Rev Marie-Elsa Bragg

Thought for the Day - A podcast by BBC Radio 4

This week, while teaching a class on mysticism, I showed my students a picture of the mythical King Oedipus. It showed him raging for answers as to why nature was suffering and his people ill or dying. On the palace walls behind him were paintings of past generations caught in an inherited web of tragedy alongside trees, animals and crops – all crying out in pain. Determined to be a good king, Oedipus had ruled well and justly, until the onset of plagues which he could not work out how to stop. What did he do?
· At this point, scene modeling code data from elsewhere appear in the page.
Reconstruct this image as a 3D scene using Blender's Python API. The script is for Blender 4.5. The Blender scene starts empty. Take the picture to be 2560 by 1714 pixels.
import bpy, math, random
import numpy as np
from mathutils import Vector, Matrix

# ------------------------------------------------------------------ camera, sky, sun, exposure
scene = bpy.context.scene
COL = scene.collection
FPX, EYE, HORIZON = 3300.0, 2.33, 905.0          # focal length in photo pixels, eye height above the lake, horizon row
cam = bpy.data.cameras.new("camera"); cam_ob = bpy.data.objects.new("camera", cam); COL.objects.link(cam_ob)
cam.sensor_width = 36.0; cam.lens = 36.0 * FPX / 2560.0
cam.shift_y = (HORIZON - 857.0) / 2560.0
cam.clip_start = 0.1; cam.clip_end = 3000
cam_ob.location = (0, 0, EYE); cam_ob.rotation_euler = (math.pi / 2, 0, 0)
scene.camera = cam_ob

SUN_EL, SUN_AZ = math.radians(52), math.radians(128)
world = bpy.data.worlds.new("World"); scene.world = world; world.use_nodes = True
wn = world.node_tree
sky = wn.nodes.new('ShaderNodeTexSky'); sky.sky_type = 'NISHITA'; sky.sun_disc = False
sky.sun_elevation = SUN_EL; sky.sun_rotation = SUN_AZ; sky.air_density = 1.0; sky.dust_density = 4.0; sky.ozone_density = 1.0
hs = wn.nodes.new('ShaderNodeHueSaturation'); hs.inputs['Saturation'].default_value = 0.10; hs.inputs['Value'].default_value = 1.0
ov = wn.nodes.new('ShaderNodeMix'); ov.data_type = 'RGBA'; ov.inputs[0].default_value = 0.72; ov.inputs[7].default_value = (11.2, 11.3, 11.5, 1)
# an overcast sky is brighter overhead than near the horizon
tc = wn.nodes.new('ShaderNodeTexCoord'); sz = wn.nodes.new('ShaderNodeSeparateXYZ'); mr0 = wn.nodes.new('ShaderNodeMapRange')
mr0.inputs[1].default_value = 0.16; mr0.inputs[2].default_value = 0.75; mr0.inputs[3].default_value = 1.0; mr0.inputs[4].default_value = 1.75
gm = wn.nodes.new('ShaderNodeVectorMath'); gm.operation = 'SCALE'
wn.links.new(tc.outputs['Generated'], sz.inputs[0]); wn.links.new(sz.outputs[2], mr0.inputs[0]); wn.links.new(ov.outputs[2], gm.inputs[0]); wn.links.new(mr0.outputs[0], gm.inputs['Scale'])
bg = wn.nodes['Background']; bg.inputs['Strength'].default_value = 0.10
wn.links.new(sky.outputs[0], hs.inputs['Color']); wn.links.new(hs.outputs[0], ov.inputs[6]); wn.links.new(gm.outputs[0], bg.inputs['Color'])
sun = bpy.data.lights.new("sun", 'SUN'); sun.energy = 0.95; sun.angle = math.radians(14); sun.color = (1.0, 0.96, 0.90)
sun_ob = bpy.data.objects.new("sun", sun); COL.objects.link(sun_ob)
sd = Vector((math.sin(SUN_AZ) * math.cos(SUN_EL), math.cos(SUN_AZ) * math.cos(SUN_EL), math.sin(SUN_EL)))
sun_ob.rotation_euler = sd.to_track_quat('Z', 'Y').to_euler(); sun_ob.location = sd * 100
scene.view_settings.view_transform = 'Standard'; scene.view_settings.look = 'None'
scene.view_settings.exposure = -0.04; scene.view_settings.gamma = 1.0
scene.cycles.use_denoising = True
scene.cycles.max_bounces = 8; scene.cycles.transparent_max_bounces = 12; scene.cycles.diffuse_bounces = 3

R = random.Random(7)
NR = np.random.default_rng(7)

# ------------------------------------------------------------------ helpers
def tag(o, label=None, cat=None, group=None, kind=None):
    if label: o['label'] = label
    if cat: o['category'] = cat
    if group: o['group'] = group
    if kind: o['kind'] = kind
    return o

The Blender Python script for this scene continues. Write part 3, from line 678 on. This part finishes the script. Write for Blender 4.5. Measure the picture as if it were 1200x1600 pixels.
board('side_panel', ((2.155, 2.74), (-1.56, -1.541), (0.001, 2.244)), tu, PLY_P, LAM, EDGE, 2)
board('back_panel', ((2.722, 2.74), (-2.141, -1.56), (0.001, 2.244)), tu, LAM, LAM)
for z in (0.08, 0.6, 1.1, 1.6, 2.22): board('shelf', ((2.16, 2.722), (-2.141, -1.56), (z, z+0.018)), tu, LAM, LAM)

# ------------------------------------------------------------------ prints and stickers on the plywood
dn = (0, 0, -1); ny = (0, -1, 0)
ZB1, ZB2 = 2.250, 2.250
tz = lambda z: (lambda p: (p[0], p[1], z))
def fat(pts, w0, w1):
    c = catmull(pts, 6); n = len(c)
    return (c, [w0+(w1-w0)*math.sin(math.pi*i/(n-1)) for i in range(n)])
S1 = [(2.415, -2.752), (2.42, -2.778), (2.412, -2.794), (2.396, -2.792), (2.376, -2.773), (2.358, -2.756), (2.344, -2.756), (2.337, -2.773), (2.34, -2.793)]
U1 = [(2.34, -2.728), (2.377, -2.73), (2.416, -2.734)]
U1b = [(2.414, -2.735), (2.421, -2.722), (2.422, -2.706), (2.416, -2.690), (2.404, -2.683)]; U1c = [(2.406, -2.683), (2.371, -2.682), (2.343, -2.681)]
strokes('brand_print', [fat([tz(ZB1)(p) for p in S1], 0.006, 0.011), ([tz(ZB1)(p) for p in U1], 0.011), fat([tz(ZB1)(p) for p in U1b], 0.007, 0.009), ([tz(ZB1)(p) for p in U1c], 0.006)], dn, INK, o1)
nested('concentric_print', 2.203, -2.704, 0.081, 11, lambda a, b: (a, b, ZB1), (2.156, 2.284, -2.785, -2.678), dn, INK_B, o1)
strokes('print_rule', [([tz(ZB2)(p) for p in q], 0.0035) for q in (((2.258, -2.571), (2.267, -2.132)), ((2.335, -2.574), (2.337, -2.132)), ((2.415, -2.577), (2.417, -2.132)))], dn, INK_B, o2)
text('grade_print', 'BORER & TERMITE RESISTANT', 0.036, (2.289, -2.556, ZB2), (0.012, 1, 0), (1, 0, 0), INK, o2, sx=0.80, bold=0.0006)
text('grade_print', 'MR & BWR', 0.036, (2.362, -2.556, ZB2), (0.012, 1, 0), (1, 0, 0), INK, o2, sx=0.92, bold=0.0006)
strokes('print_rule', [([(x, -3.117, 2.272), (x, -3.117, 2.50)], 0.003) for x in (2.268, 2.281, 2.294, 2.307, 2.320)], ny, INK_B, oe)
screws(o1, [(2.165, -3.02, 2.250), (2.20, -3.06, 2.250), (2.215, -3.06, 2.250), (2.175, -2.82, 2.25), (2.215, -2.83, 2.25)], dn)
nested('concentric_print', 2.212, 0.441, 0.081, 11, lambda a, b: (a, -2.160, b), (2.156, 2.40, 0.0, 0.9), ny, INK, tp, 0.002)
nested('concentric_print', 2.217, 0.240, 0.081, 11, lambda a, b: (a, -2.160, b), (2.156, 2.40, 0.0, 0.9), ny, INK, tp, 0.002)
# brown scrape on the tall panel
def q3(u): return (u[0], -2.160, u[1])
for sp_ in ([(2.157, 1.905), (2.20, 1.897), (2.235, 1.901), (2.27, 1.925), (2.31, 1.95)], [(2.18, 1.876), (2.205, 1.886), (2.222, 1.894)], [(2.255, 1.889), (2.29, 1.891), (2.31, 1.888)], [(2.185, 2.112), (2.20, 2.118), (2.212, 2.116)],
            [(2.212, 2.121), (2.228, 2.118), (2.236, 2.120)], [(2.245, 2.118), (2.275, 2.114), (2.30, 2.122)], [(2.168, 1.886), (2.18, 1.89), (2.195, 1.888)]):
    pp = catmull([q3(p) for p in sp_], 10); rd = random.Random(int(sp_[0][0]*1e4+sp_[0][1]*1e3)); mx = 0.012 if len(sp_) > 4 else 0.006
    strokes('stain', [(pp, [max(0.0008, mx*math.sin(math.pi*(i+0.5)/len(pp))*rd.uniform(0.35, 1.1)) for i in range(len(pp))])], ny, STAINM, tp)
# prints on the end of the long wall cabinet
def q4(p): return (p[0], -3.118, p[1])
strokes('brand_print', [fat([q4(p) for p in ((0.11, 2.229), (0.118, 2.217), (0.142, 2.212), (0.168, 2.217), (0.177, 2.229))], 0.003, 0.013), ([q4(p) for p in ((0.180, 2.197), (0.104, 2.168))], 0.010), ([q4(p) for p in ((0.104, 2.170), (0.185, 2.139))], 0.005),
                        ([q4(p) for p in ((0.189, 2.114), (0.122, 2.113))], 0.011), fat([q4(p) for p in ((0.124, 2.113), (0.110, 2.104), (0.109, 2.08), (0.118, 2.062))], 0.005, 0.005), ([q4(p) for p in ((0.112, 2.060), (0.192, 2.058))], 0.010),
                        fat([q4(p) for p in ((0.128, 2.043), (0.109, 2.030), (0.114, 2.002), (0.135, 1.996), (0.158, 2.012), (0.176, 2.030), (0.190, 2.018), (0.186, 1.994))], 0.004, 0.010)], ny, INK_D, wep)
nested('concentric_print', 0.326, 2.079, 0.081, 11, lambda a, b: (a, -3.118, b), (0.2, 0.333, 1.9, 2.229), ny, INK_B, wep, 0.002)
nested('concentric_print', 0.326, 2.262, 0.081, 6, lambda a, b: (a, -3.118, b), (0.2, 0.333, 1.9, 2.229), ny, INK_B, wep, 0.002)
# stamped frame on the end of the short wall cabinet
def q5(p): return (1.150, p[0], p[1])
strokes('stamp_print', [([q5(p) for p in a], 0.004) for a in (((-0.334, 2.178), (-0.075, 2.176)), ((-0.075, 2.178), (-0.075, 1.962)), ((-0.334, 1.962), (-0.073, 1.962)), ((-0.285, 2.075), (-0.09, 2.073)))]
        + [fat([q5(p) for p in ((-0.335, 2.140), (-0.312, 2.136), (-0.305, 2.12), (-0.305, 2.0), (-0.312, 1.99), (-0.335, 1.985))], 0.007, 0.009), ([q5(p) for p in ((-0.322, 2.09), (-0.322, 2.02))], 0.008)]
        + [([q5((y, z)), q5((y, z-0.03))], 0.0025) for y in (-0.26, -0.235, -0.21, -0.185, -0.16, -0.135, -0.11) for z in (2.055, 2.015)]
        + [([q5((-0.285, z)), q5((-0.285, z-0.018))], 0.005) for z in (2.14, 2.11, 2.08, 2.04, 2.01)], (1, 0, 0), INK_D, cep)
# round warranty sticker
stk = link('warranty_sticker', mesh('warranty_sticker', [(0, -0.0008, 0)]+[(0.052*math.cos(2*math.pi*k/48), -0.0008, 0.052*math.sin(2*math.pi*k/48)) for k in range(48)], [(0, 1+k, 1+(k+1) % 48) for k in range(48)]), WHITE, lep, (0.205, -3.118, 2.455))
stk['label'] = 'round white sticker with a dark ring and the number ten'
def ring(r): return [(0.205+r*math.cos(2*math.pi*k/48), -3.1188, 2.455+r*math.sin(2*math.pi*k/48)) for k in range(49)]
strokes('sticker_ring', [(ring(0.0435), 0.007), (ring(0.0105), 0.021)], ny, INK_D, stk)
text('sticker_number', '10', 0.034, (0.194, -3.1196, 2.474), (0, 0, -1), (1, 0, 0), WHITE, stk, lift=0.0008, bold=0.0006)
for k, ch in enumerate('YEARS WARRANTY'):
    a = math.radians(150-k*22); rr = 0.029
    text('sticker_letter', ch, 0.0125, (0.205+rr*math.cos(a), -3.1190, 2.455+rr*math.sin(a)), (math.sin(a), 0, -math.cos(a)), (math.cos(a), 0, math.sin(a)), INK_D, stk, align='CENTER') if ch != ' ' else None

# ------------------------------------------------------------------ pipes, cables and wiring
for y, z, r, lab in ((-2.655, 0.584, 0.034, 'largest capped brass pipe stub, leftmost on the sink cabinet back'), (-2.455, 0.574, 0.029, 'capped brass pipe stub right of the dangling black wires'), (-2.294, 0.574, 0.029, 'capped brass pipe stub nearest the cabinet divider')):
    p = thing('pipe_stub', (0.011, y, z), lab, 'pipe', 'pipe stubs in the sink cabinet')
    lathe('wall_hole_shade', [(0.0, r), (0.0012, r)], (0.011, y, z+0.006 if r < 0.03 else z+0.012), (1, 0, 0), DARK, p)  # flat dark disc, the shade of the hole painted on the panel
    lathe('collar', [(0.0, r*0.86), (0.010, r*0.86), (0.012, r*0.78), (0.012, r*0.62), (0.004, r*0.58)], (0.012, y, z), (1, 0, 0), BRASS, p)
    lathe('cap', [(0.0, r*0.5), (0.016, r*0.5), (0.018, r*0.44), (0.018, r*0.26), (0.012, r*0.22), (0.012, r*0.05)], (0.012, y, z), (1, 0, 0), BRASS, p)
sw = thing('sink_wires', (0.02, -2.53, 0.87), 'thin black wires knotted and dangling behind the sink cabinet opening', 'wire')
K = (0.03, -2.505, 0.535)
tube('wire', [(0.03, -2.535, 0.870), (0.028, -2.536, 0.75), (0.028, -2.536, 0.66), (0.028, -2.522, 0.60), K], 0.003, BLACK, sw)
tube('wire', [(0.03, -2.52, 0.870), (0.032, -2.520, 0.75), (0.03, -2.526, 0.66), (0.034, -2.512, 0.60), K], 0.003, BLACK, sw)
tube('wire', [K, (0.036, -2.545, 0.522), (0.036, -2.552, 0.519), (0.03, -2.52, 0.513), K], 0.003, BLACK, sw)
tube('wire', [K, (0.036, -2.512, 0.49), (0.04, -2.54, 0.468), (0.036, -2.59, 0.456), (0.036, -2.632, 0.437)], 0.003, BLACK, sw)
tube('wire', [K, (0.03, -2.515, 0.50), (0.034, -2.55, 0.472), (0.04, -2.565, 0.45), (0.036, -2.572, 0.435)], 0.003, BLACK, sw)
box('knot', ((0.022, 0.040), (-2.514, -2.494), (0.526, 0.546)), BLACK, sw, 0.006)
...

He called for the old blind prophet Tiresius who showed him the cause of suffering and helped him to see that the only way forward was to completely change the culture. The story of King Oedipus sets out the two steps needed to lift our sights to the bigger picture of what must be changed. The first is to fully see the cause of our suffering. Any denial of the nature and scale of the problem stops us from tackling it. Oedipus did this stage well - he felt the full pain. Then, once we’ve embraced the painful truth, the second stage is accepting that we must reach for a completely new world. Sadly, when Tiresius showed King Oedipus how generations had been stuck in subterfuge and delusion, sacrificing the lives of the innocent to further their power, it was more than he could bear. In his despair, he blinded and exiled himself to the desert. As king, his job was to set humanity on a completely different path. Tragically he failed. We must do better. With one week to go until the COP climate conference, there’s no shortage of modern day prophets ready, like Tiresius, to show us the causes of our planet’s suffering and the need for systemic change. COP 26 president Alok Sharma acknowledged recently that the rich G20 countries are responsible for 80% of carbon emissions. A leaked COP26 report shows negotiations to play down the use of fossil fuel – exactly the kind of denial the Prophets Isaiah warns against when he says: ‘he who flees the report of disaster will fall into the pit … and the earth will be shaken violently, it will fall never to rise again.’ But perhaps, if we are to avoid the despair of King Oedipus, we also need something to inspire a sense of service to the greater good. The mystic Hildegard of Bingen wrote that everything in heaven and on earth is filled with connectedness and relationship. King Oedipus could not find that to inspire a completely new era but we can. This our crossroads, this is our chance.